LA DESCONEXIÓN EN UN MUNDO HIPERCONECTADO
El impacto más evidente del uso excesivo del celular, según Espinoza Del Ángel, es
el deterioro de la convivencia familiar y de las interacciones humanas básicas.
“Prácticamente ya no estamos conversando con la persona de al lado”, señaló. Los
rostros inclinados hacia la pantalla forman parte del paisaje cotidiano: parejas que
no hablan en los restaurantes, familias que comen sin mirarse, alumnos que
responden por inercia sin escuchar, adultos que confunden disponibilidad con
productividad.
La pedagoga detalló efectos físicos, emocionales y sociales: trastornos del sueño
por el uso nocturno, dolores musculares por mala postura, déficit de atención en
jóvenes y adultos, y una pérdida progresiva de habilidades comunicativas. Citó
estudios que muestran cómo las personas introvertidas se sienten más libres para
expresarse a través de la pantalla, pero esa “libertad digital” también alimenta fobias
sociales y la incapacidad para sostener diálogos cara a cara.
“Estamos perdiendo el contacto físico… ¿no es importante?”, se le preguntó. Las
emociones, explicó, requieren presencia, mirada y voz; la interacción humana no se
aprende en pantallas, sino en la práctica cotidiana.
La consecuencia, afirma, es una generación que puede socializar en redes globales,
pero se paraliza frente a la presencia real de otra persona. No se trata de demonizar
la tecnología, sino de recuperar habilidades básicas que se están diluyendo en la
era de la inmediatez.
LÍMITES, CONCIENCIA Y PEDAGOGÍA
Para Espinoza Del Ángel, el primer paso para revertir el problema es reconocer el
papel del adulto como guía. “No culpemos a los hijos; veamos qué estamos
haciendo nosotros”, insistió. La clave, dijo, está en establecer reglas claras y
coherentes que enseñen a los menores a autorregularse.
Enumeró prácticas que aplica en casa:
— Revisión periódica del contenido que consumen sus hijas.
— Autorización previa para descargar aplicaciones.
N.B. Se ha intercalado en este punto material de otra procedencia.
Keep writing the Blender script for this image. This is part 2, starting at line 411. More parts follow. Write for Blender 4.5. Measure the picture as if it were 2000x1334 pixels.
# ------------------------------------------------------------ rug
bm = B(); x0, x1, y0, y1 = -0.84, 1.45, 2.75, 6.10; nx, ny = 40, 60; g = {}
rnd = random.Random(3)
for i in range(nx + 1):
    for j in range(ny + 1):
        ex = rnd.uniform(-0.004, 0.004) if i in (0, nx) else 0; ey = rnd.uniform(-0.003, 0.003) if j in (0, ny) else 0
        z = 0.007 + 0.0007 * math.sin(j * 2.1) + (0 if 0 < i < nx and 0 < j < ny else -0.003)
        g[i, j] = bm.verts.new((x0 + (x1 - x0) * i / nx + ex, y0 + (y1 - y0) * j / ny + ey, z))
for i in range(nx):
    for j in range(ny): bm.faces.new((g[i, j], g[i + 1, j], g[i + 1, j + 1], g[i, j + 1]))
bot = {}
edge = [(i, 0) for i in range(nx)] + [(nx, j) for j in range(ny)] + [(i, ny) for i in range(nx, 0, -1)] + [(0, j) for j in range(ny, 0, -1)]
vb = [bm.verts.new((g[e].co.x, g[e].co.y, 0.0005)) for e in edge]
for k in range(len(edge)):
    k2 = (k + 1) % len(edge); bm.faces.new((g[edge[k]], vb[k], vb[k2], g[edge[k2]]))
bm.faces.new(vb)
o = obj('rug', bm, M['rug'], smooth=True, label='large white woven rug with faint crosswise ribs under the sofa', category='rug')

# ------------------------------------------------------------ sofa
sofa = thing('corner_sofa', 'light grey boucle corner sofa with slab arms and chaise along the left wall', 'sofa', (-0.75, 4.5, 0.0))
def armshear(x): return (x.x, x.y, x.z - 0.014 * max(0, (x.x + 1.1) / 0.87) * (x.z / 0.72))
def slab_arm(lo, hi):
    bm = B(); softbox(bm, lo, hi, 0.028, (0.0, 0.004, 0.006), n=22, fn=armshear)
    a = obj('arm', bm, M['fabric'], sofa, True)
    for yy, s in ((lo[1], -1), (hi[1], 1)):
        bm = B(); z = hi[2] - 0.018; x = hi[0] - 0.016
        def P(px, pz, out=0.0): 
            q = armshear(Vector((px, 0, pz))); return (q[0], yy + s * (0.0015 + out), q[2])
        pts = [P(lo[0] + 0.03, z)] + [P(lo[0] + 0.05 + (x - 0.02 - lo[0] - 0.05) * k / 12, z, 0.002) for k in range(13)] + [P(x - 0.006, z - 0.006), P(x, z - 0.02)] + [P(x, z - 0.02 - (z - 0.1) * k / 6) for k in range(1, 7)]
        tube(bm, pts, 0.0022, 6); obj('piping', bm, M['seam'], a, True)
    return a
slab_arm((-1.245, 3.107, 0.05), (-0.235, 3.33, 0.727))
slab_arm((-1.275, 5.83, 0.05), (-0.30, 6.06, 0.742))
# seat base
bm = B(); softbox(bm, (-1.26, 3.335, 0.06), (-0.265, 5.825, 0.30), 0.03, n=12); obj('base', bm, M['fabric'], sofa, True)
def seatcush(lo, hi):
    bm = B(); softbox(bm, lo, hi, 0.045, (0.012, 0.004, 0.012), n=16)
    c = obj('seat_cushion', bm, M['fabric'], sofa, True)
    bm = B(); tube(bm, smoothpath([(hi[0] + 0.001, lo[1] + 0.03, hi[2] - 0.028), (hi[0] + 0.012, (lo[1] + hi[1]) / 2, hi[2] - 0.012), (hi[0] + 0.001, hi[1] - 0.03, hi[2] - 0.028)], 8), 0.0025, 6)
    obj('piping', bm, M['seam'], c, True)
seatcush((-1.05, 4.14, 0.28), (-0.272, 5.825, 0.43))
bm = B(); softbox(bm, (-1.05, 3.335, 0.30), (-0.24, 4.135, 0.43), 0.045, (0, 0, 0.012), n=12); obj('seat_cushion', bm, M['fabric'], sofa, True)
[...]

— Prohibición absoluta de dispositivos electrónicos en la mesa durante los
alimentos.
— Organización de tiempos: “Más tarde, con calma, dedicó unos 5 o 10 minutos a
contestar mis pendientes”.
En los casos en que la familia ha perdido el control por completo, Espinoza Del
Ángel reconoce que a veces las medidas deben ser drásticas: retirar el celular por
periodos prolongados o desconectar el internet del hogar para reiniciar hábitos.
Criticó la costumbre de otorgar el celular “para que el niño no moleste”, porque esa
estrategia —advirtió— rompe la conexión emocional entre padres e hijos. El niño
llora, no por capricho, sino porque intenta integrarse a su manada; si la respuesta es
un dispositivo, el mensaje implícito es la desconexión afectiva. “Hay una
desconexión emocional”, puntualizó.
Durante el diálogo se recurrió incluso a referentes teóricos: María Montessori,
Jerome Bruner y Daniel Goleman. Espinoza explicó que los menores deben
aprender a verbalizar lo que sienten; si no se les acompaña, desarrollan habilidades
tecnológicas pero no habilidades sociales. “La tarea del adulto es ayudarles a tomar
conciencia del uso que hacen del dispositivo, del tiempo que invierten y de las
emociones que experimentan mientras están frente a él”, concluyó.